Consumer Reports is defending its positive review of the iPhone 5, saying the recent flare-up about the device’s camera is an issue common across many smartphones.
Every new iPhone launch has to be greeted with some sort of crisis or wannabe crisis from the anti-Apple crowd. With the iPhone 4, it was the very real issue of “antennagate.”
With the iPhone 4S, it was the misleading “4G” icon that started popping up on phones that did not have a true 4G connection. And with the iPhone 5, the latest thing is the issue of this “purple haze” that appears when taking photos or video.

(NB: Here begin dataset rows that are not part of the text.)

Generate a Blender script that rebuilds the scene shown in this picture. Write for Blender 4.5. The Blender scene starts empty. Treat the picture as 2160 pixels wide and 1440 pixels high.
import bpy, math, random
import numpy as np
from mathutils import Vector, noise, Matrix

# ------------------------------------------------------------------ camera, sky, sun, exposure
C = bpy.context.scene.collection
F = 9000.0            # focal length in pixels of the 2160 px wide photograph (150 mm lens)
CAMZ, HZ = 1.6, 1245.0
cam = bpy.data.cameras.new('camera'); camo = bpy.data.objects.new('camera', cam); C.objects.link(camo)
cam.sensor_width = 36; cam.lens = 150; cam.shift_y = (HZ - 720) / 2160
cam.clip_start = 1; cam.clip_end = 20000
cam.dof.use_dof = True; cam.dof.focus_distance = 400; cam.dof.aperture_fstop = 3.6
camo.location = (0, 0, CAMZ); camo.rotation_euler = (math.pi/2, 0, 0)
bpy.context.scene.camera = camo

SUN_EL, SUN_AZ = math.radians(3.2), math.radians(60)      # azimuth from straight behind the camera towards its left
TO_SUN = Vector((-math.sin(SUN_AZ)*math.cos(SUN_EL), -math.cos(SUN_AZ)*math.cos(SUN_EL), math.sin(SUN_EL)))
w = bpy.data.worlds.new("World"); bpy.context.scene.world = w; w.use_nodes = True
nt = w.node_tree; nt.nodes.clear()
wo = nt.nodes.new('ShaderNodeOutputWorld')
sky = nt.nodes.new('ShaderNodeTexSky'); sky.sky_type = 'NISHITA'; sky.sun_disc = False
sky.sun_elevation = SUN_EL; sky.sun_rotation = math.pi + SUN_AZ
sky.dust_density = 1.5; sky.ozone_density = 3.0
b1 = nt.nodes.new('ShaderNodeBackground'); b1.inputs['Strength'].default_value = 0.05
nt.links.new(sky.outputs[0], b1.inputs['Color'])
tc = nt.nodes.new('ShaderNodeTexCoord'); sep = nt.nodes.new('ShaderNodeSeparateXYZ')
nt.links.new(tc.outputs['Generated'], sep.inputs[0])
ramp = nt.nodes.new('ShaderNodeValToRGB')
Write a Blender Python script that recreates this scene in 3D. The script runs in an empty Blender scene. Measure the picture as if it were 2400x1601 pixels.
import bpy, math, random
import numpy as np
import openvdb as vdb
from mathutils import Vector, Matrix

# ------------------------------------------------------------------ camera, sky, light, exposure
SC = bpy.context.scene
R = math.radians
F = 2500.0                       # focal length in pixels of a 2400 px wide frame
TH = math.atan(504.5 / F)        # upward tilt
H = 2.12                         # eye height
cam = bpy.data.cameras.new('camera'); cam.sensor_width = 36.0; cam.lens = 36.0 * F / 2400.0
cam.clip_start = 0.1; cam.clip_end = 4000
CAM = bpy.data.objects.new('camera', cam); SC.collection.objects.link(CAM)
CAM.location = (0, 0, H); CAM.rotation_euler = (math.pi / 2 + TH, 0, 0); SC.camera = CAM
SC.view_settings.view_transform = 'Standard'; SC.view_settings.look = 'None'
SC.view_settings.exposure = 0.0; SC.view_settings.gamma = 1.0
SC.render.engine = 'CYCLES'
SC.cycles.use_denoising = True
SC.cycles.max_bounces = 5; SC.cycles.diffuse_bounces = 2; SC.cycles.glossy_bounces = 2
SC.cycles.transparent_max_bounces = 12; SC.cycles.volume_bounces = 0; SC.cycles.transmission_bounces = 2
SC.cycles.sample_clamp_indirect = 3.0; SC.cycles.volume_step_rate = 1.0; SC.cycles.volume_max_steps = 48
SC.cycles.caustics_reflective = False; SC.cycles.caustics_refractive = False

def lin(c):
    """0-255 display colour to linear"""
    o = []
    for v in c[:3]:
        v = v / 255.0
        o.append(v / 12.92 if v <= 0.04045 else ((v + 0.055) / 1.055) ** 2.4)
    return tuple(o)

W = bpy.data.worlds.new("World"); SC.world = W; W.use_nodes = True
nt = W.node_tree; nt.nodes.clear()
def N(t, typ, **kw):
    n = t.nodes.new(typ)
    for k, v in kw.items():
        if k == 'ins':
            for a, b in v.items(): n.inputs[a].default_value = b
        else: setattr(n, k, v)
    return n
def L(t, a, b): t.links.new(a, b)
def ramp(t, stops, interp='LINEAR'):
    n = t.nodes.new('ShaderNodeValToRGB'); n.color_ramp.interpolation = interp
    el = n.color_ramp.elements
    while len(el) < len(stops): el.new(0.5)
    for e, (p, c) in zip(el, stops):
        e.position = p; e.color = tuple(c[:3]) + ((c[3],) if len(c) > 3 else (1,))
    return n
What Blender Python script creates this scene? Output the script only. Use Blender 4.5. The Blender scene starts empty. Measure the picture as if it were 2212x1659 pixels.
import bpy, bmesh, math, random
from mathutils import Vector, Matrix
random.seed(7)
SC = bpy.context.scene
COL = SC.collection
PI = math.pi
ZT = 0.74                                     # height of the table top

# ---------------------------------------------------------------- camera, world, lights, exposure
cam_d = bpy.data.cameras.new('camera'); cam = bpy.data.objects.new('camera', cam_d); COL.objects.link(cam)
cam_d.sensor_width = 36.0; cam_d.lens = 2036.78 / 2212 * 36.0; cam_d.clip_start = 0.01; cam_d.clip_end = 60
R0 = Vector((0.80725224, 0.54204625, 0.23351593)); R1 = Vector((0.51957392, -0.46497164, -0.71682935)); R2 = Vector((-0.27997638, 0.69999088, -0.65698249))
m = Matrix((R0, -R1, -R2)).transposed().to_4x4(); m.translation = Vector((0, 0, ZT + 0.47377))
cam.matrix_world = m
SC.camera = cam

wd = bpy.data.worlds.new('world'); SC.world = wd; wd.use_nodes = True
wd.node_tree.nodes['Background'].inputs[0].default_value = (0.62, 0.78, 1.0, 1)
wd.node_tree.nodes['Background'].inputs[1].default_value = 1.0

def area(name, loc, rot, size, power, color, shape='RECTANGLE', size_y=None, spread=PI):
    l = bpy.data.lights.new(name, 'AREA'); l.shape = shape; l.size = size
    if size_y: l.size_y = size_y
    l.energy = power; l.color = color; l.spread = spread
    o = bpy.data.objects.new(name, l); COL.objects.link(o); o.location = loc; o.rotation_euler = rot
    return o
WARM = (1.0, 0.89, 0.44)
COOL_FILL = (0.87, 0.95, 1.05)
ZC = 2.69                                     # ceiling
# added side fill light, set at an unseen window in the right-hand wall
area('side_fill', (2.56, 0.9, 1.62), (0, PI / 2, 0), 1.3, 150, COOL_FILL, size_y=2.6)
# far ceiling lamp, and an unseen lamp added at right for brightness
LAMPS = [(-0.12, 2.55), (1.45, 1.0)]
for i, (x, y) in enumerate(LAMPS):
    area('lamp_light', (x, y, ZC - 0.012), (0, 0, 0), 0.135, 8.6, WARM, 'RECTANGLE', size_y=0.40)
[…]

Consumer Reports praised the iPhone 5, notably mentioning how powerful the camera was, and after this haze thing came to light (no pun intended), many wondered if it would comment.
It has indeed, but instead of withdrawing its positive review of the phone, it is defending its stance and writing off the haze problem as something that is not unique to the iPhone 5.
“In our tests, the phone’s camera did indeed display such a haze when we shot into a bright light source in our labs,” Consumer Reports admitted.
“But it didn’t do so in any more pronounced a fashion than did the iPhone 4S or two Android-based smart phones, the Samsung Galaxy S III and Motorola Droid Razr Maxx, when we tested those under the same conditions. In the course of our tests, the haze was sometimes purple, but sometimes another color or even a rainbow,” the watchdog group concluded.